No-one would have guessed from that hype, stirred up mainly by Sun and Oracle, that thin clients are the oldest form of desktop computer; a low-power terminal acting as a front end for applications running on a server.

A Windows terminal looks to the user just like a standard PC, except that it has no local storage (although you can also get 'fat clients' with their own disks and other facilities).

The network computer differs only in that it runs applications itself, and so may need more processing power. But, like the terminal, it lacks local storage and uses code and data sitting on a server.

In both cases, hardware costs may be lower, security is tighter, and the software is easier to maintain because it sits on a single machine.

It has to be said that thin clients tend to be less popular with users in the workplace than with IT staff, who get more control over how machines are used.

Thin clients are moving into the home with the boom in wireless networking and the convergence between consumer electronics and computing.
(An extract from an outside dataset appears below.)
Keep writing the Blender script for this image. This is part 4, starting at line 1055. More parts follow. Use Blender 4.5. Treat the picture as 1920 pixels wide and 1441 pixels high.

Microsoft's Media Center Extender, which lets your TV (or some other client device) screen video or stills piped from your PC, is a thin client; so is the Smart Display, which acts as a window on a remote XP PC, although it is becoming harder to buy.

Both these products exploit a back door into Windows XP Professional called the Remote Desktop Protocol (RDP), originally designed to allow support staff to take control of a distant machine when sorting out problems.

You can use RDP software, freely downloadable from Microsoft, to turn an antique PC into a powerful thin client, allowing you, for instance, to use your XP desktop workhorse from anywhere in your home via an old Wi-Fi equipped notebook.

Organisations, particularly in the public sector, commonly defer costly hardware upgrades by doing something similar on a large scale by configuring old PCs as thin clients.

But they tend eventually to swap the PCs for 'real' thin clients to get better graphics, according to Peter Bolton, European vice president of Neoware Systems. "A resolution of 800 x 600 is no longer good enough for today's applications," he said.

Neoware, a preferred thin client supplier to IBM, has just launched a new range starting at just £129 ex VAT. You'll have to buy a monitor separately. They are targeted mainly at medium to large businesses, which can save a fortune on the cost of scores or hundreds of new PCs.

But how much sense do devices like this make on a small scale? It depends on what you want to do. And be warned that you are not necessarily going to save money, according to Paul Randle, Windows client product manager at Microsoft UK.

Thin clients can make sense for firms with several people using mobile devices on the road because both desktop and untethered machines will use the same central data store, facilitating synchronisation and maintenance.

Very small organisations might get away with a single server. Most, Randle says, would need one 'terminal server' interacting with the client machines, plus one server per department for running office applications. That means at least two server software licences, plus all the client licences.

You'd also need to be fairly skilled to set it up, and few very small business have trained, dedicated IT staff. "But we have done a lot of things with Windows Server 2003 to make it easier," explained Randle.

All this is off the scale for home users, although a modern PC is perfectly capable of running office applications for two or three thin clients at once. The family edition of Microsoft Office allows for three users but they have to use three PCs, because XP Pro's RDP currently supports only one user at a time.

The Service Pack 2 update of XP, due this summer, will allow up to five concurrent sessions of the Media Center version of XP, but only for the purposes of accessing multimedia content.

You could not, for instance, have three people writing letters using Word on the same host machine. Randle agrees that this could become an issue as home clients proliferate; even TVs are beginning to sprout keyboards.

Intriguingly, the RDP client does not need to run Windows. Some Linux-based Neoware clients, for instance, can front an XP machine. So you could have a mobile Linux device that runs organiser-style applications on the move but can act as a Windows terminal at base. It's the kind of transitional device that may be necessary if open source is ever go truly mainstream.

Linux does not need as much processing power or memory as Windows but an open source mobile is not necessarily cheaper to manufacture than a Microsoft-based notebook. "Component costs on PCs are cheaper because so many are being made," said Bolton.

One thing does seem clear: the single-user restriction on XP applications stems from a licensing rather than a technical issue. And if Microsoft does not do something about it, someone else will.